Synagoge in Dieren, 1984

Synagogue in Dieren, 1984



In 1884, the Dieren community consecrated a synagogue on the Stockvischstraat (today the Spoorstraat). The new synagogue's furnishings and ceremonial objects were from a no longer extant synagogue in Deventer. Almost a decade later, the Dieren community purchased ground for a cemetery near the Goudakkers, today the Diepenbrocklaan. Jewish religious lessons were given in Dieren from 1884 until 1942. A schoolhouse was dedicated in 1898.

Kerkstraat in Dieren met "De goedkoope winkel", circa 1913

Postcard of Kerkstraat in Dieren with "The cheap shop", circa 1913

Jewish organizations in Dieren included the synagogue council, a burial society, a social club, and two women's societies, one of which cared for the interior and ceremonial objects of the synagogue. As to the circumstances of the community, in 1901 twenty-five percent of the Jewish population of Dieren required some degree of financial aid.

During the first decades of the twentieth century, economic development in the region led to the growth of the local Jewish population. In addition, about twenty Jewish refugees from Germany settled in Dieren during the 1930s.

In the autumn of 1942, 139 Jewish slave laborers were quartered in a villa on the Zutphensestraatweg. They had been conscripted to work on construction at the Avegoor estate in nearby Ellecom which was used by the Dutch SS as a training school from 1941 to 1943. The slave laborers were severely mistreated during their stay in Dieren, causing three of the group to die while working at Avegoor. In November, 1942 the rest of the group was sent to the transit camp at Westerbork. Most of the Jews of Dieren were deported via Westerbork to Nazi death camps in 1943.

Dierense sjoel

Dierense shul


André van Dijk, Veenendaal

The Dieren community was not reestablished after the war; it was officially incorporated into the Jewish community of Arnhem in 1950. The cemetery has been cared for by the municipality of Rhenen since 1966.

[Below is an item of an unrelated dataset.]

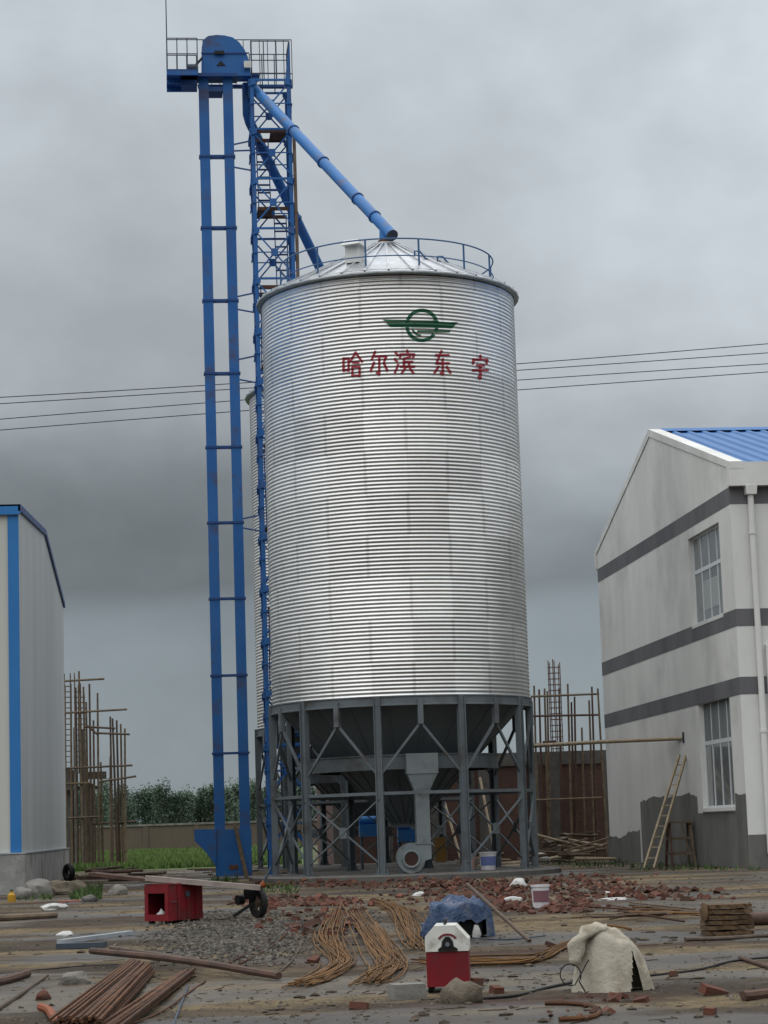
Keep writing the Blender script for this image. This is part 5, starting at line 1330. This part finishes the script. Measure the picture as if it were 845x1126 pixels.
# single bricks
bsrc = None
rs = random.Random(9)
spots = [(741,1073),(484,1003),(546,1090),(522,1083),(606,1041),(768,945),(345,1057),(300,1000),(318,1008),(455,1003),(706,1102),(360,1010),(432,985),(540,1001),(615,990),(630,985),(585,1004),(648,995),(395,1108)]
for k in range(22): spots.append((rs.uniform(250, 700), rs.uniform(985, 1005)))
for k in range(2): spots.append((rs.uniform(700, 840), rs.uniform(1090, 1120)))
for k, (x, y) in enumerate(spots):
    c = G(x, y)
    if bsrc is None:
        mb = MB().box((0,0,.028), (.20,.10,.065), None, .96)
        o = bsrc = mb.build('brick', brickmat, None, False, (0,0,0)); tag(o, 'single broken red brick lying loose on the muddy yard', 'brick', 'loose bricks on the yard')
    else: o = bsrc.copy(); COL.objects.link(o)
    o.location = c; sc2 = rs.uniform(.5, 1.0); o.scale = (sc2*rs.uniform(.5,1), sc2, sc2); o.rotation_euler = (rs.uniform(-.3,.3), rs.uniform(-.3,.3), rs.uniform(0,3.1))
# stuff: brick rubble, gravel, pebbles, weeds
def chip(mb, c, s_, rs, flat=.6):
    rt = Matrix.Rotation(rs.uniform(0,6.28), 3, 'Z') @ Matrix.Rotation(rs.uniform(-.7,.7), 3, 'X') @ Matrix.Rotation(rs.uniform(-.7,.7), 3, 'Y')
    mb.box(c, (s_*rs.uniform(.7,1.5), s_*rs.uniform(.6,1.1), s_*rs.uniform(.4,1)*flat*1.3), rt, rs.uniform(.55,.95))
mb = MB(); rs = random.Random(31)
for (x0_, x1_, y0_, y1_, n, zm) in ((275,480,967,976,260,.07),(430,640,968,981,420,.09),(430,640,978,998,220,.02),(590,715,962,985,200,.02),(245,420,988,997,260,.01),(470,600,985,1002,260,.05),(590,660,990,1004,160,.05),(640,800,975,990,160,.03),(590,720,1095,1124,22,.0),(290,420,1002,1030,90,.01)):
    for k in range(n):
        x = rs.gauss((x0_+x1_)/2, (x1_-x0_)/4.2); y = rs.uniform(y0_, y1_); c = G(x, y)
        hh = zm*max(0, .4+1.2*noise.noise((c.x*.8, c.y*.5, 2)))
        chip(mb, c+Vector((0,0,rs.uniform(0, .02+hh))), rs.choice([.03,.04,.05,.07,.09,.13])*min(1, c.y/40+.25), rs)
tag(mb.build('brick_rubble', brickmat), kind='stuff')
mb = MB(); rs = random.Random(32)
for k in range(4200):
    if rs.random() < .7: x, y = rs.gauss(255, 42), rs.gauss(1032, 13)
    else: x, y = rs.uniform(200, 420), rs.gauss(1012, 9)
    if y < 1002 or y > 1062: continue
    c = G(x, y); chip(mb, c+Vector((0,0,.004)), rs.uniform(.012,.05), rs, .8)
tag(mb.build('gravel', gravelmat), kind='stuff')
mb = MB(); rs = random.Random(33)
for k in range(9000):
    y = 940+186*rs.random()**.85 if rs.random() < .7 else rs.uniform(955, 1010); x = rs.uniform(-15, 860); c = G(x, max(y, 955))
    if noise.noise((c.x*.45, c.y*.25, 7)) < rs.uniform(-.5,.35): continue
    chip(mb, c-Vector((0,0,.003)), rs.choice([.008,.01,.012,.016,.024])*(1+c.y/45), rs)
tag(mb.build('pebbles', mat('mud_pebbles', (.075,.064,.053), .85, island=.6)), kind='stuff')
mb = MB(); rs = random.Random(34)
for (x0_, x1_, y0_, y1_, n, h_) in ((78,112,976,990,500,.22),(232,262,966,974,120,.2),(690,838,951,957,260,.16),(596,690,948,954,160,.2),(20,60,983,990,120,.18),(285,330,972,982,160,.14)):
    for k in range(n):
        c = G(rs.uniform(x0_, x1_), rs.uniform(y0_, y1_)); a_ = rs.uniform(0, PI); w_ = rs.uniform(.012,.03); hh = rs.uniform(.3,1)*h_
        d = Vector((math.cos(a_)*w_, math.sin(a_)*w_, 0)); mb.add([c-d, c+d, c+Vector((rs.uniform(-.1,.1), rs.uniform(-.1,.1), hh))], [(0,1,2)])
tag(mb.build('weeds', weed), kind='stuff')
tag(MB().box(aX(751.5, 811, BX-.012), (.02,.16,.28)).build('black_hole_patch', black_paint, bld))  # solid black plate painted as the dark inside of the pole hole
# wood chips, twigs and mud clods trodden into the yard
chipm = mat('litter_brown', (.075,.05,.034), .85, island=.8); clod = mat('mud_clod', (.075,.060,.045), .95, alt=(.05,.04,.03), scale=8, island=.4)
mb = MB(); rs = random.Random(61)
for k in range(800):
    y = 965+160*rs.random()**1.3; c = G(rs.uniform(-10, 855), y)
    if noise.noise((c.x*.5, c.y*.3, 17)) < rs.uniform(-.4, .45): continue
    a_ = rs.gauss(0, .9); l_ = rs.uniform(.03, .2)*rs.uniform(.5,1.4); d = Vector((math.cos(a_), math.sin(a_), 0))*l_/2; w_ = rs.uniform(.003, .010)
    mb.bar(c-d+Vector((0,0,w_*.5)), c+d+Vector((0,0,w_*.5+rs.uniform(0,.012))), w_, w_*.7)
tag(mb.build('wood_litter', chipm), kind='stuff')
mb = MB(); rs = random.Random(62)
for k in range(1100):
    y = 962+164*rs.random()**1.1; c = G(rs.uniform(-10, 855), y)
    if noise.noise((c.x*.35, c.y*.2, 27)) < rs.uniform(-.2, .4): continue
    sz = rs.choice([.012,.016,.02,.03,.05])*(1+c.y/45); vs, fs = rock((sz*rs.uniform(1,1.8), sz, sz*.5), rs.random()*50, .5, 1)
    mb.add([v+c for v in vs], fs)
tag(mb.build('mud_clods', clod, smooth=True), kind='stuff')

The synagogue was sold in 1952. The building housed a church from 1983.

From April 2005, the Foundation "De Dierense Shul" is dedicated to restoring the former Synagogue in Dieren to its original function. The Foundation was able to acquire the building in April 2007. After restoration, the synagogue has been reconsecrated on 7 March 2010. Now services of the liberal Jewish community take place in the synagogue.

In 1998, a monument was unveiled in Ellecom in memory of the murdered slave laborers.